The final component of this product is the free Cobra Drive HD Player, available via download from Cobra’s website, that allows you to read the video files from the camera. While most standard video players will play the videos just fine, Cobra’s player also reads and displays the GPS and speed data in a separate pane, as well as overlaying the routes on Google Maps. The software also allows some basic editing function, allowing for cropping and combining of video clips. Overall the player was a nice addition, although at times certain video files would continually cause the player to crash and weren’t playable within the software, while they worked fine in VLC and QuickTime.

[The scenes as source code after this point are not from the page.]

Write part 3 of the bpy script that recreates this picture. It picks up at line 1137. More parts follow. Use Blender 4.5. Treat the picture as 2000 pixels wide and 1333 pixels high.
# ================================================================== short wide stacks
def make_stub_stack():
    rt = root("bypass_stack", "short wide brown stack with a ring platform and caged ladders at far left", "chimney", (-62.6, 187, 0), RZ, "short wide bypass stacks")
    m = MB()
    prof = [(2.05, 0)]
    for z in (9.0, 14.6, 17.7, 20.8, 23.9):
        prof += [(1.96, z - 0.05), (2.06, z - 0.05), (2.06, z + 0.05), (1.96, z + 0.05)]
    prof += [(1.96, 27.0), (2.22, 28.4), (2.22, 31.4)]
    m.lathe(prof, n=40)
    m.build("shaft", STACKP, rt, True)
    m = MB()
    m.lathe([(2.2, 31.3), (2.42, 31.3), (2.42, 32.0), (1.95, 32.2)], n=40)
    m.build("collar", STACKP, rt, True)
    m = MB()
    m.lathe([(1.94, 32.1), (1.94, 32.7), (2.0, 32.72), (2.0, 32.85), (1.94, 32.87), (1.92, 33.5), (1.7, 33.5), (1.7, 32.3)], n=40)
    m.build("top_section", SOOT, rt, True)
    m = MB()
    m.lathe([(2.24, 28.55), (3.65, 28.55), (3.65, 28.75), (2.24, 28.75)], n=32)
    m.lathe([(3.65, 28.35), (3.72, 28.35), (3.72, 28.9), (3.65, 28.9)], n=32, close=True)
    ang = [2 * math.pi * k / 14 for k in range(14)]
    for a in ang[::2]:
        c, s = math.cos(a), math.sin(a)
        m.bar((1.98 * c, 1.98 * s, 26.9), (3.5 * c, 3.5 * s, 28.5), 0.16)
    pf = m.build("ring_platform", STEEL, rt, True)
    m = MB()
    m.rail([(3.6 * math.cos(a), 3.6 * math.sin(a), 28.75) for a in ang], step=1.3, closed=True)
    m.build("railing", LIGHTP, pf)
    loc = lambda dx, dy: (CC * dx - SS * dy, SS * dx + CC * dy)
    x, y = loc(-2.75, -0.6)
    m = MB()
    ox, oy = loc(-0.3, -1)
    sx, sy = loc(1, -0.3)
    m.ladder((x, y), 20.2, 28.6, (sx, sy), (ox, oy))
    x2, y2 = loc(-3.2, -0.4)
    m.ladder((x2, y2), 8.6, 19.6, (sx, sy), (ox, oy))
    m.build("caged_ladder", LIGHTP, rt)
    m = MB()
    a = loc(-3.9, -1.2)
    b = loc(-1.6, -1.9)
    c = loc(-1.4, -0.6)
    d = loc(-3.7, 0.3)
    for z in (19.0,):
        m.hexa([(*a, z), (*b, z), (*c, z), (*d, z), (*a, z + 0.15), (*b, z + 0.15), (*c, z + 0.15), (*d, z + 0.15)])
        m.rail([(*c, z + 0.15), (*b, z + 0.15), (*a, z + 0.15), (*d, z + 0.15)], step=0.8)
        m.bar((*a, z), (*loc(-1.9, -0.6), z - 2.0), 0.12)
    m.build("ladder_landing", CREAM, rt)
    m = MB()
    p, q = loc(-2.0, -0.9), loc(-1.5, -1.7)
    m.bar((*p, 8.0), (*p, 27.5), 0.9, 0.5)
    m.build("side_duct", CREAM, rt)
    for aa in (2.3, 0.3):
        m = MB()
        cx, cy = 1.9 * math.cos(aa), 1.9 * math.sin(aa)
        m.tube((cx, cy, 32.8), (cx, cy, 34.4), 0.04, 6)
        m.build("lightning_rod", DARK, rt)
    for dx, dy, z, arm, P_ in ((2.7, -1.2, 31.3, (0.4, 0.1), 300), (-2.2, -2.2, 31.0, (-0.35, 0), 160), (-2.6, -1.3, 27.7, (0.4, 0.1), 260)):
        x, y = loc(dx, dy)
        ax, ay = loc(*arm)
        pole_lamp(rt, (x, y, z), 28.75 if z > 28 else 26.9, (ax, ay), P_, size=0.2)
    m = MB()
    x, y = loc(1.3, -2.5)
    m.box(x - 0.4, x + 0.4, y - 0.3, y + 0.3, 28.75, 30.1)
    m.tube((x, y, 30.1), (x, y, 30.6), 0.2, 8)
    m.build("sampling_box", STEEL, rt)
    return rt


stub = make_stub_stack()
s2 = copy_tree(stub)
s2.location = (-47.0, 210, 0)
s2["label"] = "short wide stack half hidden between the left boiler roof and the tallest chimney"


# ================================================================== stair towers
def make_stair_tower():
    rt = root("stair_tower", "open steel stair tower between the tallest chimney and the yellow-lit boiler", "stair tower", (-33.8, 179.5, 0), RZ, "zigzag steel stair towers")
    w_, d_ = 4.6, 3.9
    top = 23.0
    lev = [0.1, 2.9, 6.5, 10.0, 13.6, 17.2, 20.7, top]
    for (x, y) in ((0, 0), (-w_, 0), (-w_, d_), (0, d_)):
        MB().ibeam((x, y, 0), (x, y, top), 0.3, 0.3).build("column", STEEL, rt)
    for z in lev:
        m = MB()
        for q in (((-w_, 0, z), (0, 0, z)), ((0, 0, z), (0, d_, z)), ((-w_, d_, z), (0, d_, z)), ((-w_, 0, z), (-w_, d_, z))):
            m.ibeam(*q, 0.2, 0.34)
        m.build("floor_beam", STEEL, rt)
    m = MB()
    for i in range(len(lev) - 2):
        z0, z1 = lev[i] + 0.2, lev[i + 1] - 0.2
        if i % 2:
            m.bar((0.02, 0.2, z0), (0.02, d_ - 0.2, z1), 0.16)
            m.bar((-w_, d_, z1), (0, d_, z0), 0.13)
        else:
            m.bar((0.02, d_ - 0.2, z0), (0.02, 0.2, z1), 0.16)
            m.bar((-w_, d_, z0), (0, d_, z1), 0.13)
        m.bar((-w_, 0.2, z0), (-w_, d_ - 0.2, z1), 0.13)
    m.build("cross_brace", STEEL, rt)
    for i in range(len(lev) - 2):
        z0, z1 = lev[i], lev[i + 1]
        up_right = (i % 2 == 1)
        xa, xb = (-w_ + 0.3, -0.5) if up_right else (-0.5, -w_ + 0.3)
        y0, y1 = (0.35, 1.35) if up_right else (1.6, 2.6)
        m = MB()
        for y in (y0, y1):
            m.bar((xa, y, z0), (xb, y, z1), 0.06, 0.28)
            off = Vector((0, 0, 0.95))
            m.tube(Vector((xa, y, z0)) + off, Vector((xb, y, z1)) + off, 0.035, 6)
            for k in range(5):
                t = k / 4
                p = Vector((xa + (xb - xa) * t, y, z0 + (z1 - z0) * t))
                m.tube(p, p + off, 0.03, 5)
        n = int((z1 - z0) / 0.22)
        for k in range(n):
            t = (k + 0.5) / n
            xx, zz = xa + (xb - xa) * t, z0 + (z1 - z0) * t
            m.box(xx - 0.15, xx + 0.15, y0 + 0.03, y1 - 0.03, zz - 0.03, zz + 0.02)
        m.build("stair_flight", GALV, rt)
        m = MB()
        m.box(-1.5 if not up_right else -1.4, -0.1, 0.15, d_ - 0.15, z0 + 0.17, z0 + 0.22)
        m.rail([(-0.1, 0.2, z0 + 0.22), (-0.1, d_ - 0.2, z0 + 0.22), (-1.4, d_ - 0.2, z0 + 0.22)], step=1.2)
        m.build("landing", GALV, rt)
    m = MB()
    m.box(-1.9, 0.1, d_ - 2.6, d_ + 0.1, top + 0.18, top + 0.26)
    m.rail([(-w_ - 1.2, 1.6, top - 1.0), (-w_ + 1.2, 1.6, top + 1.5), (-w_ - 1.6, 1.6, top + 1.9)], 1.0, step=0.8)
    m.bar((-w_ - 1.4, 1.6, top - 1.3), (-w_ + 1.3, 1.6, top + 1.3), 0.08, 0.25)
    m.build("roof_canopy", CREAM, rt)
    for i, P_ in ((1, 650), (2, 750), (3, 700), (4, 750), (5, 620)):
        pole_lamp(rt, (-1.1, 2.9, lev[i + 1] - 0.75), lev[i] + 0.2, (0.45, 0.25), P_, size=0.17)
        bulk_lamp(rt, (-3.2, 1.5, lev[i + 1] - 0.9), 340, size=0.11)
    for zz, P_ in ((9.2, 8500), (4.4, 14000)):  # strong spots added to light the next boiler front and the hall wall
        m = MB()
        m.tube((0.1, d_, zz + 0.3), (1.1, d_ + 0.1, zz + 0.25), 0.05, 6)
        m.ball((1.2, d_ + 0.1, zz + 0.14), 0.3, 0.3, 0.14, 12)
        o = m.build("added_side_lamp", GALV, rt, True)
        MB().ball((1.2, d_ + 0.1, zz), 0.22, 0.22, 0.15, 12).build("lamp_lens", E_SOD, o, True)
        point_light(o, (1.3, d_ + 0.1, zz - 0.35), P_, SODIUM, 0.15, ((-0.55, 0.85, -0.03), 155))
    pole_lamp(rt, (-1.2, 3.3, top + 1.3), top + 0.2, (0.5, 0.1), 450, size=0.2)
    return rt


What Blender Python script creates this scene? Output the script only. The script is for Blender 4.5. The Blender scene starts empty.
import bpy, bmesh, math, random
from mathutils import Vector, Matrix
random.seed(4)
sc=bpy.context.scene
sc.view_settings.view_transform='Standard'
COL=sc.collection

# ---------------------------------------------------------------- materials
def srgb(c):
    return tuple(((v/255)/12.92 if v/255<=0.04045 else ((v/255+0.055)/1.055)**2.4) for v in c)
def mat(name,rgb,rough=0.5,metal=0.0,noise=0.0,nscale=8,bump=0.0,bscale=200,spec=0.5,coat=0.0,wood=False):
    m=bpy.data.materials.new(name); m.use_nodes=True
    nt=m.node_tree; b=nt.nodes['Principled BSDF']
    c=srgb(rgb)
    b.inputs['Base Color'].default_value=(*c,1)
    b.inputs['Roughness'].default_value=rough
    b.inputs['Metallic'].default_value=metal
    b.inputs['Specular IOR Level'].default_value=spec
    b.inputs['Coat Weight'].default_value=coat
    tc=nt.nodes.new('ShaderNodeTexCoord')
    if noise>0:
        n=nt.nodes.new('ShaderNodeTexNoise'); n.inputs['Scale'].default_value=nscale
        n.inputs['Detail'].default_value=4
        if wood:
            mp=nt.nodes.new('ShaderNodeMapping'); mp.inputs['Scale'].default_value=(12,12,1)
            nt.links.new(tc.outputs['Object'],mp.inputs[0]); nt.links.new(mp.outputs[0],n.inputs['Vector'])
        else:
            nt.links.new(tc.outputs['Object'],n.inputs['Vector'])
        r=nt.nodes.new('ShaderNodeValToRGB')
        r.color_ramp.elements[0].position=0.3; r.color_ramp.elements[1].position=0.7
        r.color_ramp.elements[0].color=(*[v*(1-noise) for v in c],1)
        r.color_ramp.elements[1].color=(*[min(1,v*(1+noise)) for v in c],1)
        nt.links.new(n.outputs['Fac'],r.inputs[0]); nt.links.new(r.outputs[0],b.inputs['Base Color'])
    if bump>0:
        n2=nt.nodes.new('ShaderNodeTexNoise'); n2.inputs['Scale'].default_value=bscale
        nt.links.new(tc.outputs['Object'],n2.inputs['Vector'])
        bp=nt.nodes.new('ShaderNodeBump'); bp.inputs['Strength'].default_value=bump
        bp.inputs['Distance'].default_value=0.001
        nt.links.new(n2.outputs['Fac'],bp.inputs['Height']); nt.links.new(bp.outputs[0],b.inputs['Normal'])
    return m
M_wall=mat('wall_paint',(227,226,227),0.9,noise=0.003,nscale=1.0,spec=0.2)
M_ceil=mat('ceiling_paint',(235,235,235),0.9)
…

At $150, this dash cam is arguably more than I’d want to pay–I think with a more developed social component, or possible integration with Waze, it would be worth more. A decent, highly-reviewed dash cam on Amazon will run you around $100, and you can get away with even less if you look for it. The biggest letdown, however, is not the lack of users–but the lack of functionality that the app provides; adding a navigation component would be a huge upgrade.

The unit as a camera is perfectly capable; it’s companion app needs better functionality and the video editing software was a nice addition…but at $150, it’s a bit pricey for me.